Comment Pieces

Hazaar voices for Hazare

Posted on April 09, 2011

On April 5 2011, Kisan Bapat Baburao Hazare made good his promise to fast unto death till the UPA led government agreed to the enactment of the Jan Lokpal Bill, an alternative to the previously presented, watered down version, the Lokpal Bill. While the government and activists as well as the content of the Bills swung radically towards opposing ends of the spectrum, an angry India whipped up a maelstrom of emotion with a tumultuous outburst.

 

For this veteran soldier and Gandhian, development crusader and long-time social activist, support on the ground and by online communities (4.4 million tweets from 8, 26,000 unique users across 79 cities in India, TOI, April 9th 2011) was vocal and spontaneous.

 

Elsewhere, protests were staged in Hassan, Karnataka, in front of the Deputy Commissioner's office, and a signature campaign was planned in all taluks of the district with signed memorandums eventually being sent to the Prime Minister through the local tahsildars. In Pune, silent protests were held, and petitions signed with local NGO groups swinging into action. Mumbai had its share of protests and a bike rally. Celebrities plunged in with Mallika Sarabhai standing up in Gujarat and Bollywood / Sandalwood film stars tweeting their support.
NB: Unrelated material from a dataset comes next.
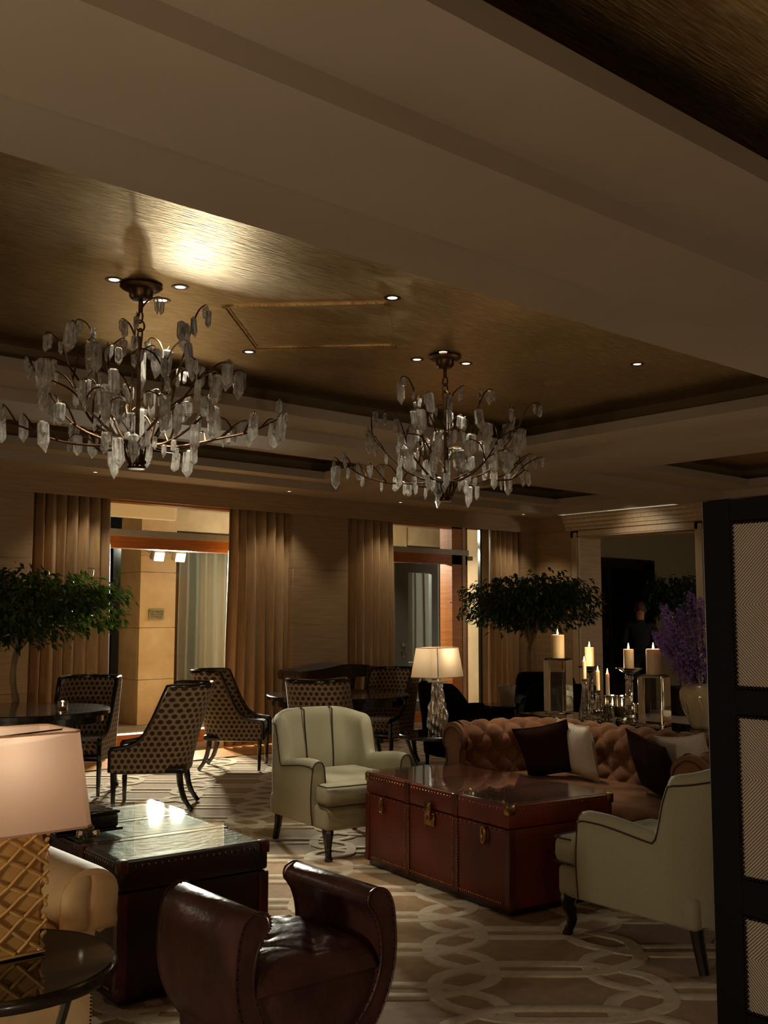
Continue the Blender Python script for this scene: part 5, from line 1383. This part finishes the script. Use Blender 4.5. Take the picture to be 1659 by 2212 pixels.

Bangaloreans met at Freedom Park while across the country protest gatherings allowed everyone to have their say and middle-class India, young and old alike fasted, attended rallies, sang songs, held candles and carried posters in support. Jubilant references were made to Tahrir and The Jasmine revolution. And of course, Mahatma Gandhi.

 

From watershed development, to paving the way for model villages to lobbying for change (RTI, anti-corruption), Anna Hazare has campaigned tirelessly but effectively (in Maharashtra) for a good portion of his life, successfully straddling the contradictory worlds of ecology and economy. It was time now for the nation to appropriate him. And they did. With euphoric fervour.

 

Decades of being passive witnesses to rampant corruption may have created this tipping point, a cathartic expression of a people who have learned to live without a voice or a platform to stand up and speak. Overnight, with one sustenance denying gesture, Anna Hazare gave us both – a voice and a platform. In the process, India gave itself a new hero whereas until now, the slot was reserved only for Bollywood Badshahs or Men in Blue.

 

The making of a hero is not too difficult to track in a disillusioned modern India desperately looking for one. The corruption cause is close to our heart, it touches a raw nerve every time you articulate the Bribe word and finally, there stands a man willing to give it a face. His own. The timing also, was perfect.

 

Month after month the media has had us lurching dizzily from one scam story to another, on a scale of brain dimming soaps to big-ticket scandals. We suppressed rage, frustration and helplessness in the privacy of our homes while perpetrators hid behind lengthy judicial processes or the powers that be, often even going scot free. Our leaders and those we idolised turned out to have feet of clay.

 

The theory of a hero is ancient. Since times immemorial, heroes have had differing forms and definition in classical literature, mythology and even annals of war. From exhibiting divine ancestry to helping us discover the divine in us, saving the planet or the moral fibre of its people, from annexing territories to conquering hearts, history has presented before us, a fair share of role models. But making heroes out of other individuals puts them on a plane that is higher than us and thereby undermines the power of our own potential to do great things.

 

On April 7 2011, agitated responses at Freedom Park, Bangalore varied from “Corruption affects everybody’s lives and just has to stop“ to “the middle class has no money to pay “ to even “politicians get rich when farmers are dying “to“ use our money for water, food and housing, basic amenities, instead of eating it all up.” What Anna Hazare has really done is give a suppressed country a collective voice and a public forum to voice it at, along with proof that we can come together, if we believe we should.

 

Notifying a joint panel and preparing a Bill with civil society participation is big but will not end corruption. It is one part of the means to an end. As is the protest. Viewed in isolation, each have positives and drawbacks but become effective when used together to support sustainable solutions – step wise systemic as well as systematic change and saying NO to giving bribes in our everyday lives. We must plan for the long term otherwise, the outstretched hand will continue to torment us tomorrow when renewing a license or registering our home.

 

With the Government agreeing to the formal notification of a joint panel of activists and ministers (a 50:50 ministerial-activist composition ) on the panel and Anna Hazare's offer of the committee being co-chaired, it is a great reminder of the power of the aam janta. But what makes a movement, a people’s movement is not Anna Hazare. It is that very aam janta, you, me and all of us who give it strength and bring it to life by standing up together. He is only a conduit for us to understand our own power.

 

While heroes must serve as subjects of inspiration, or lead by example, there also lies a hero in each one of us who emerges when we find our voice. We must ensure the battle against corruption isn’t just a five-day one that ends along with the fast. Anna Hazare is but a catalyst, for us to go on to do bigger things.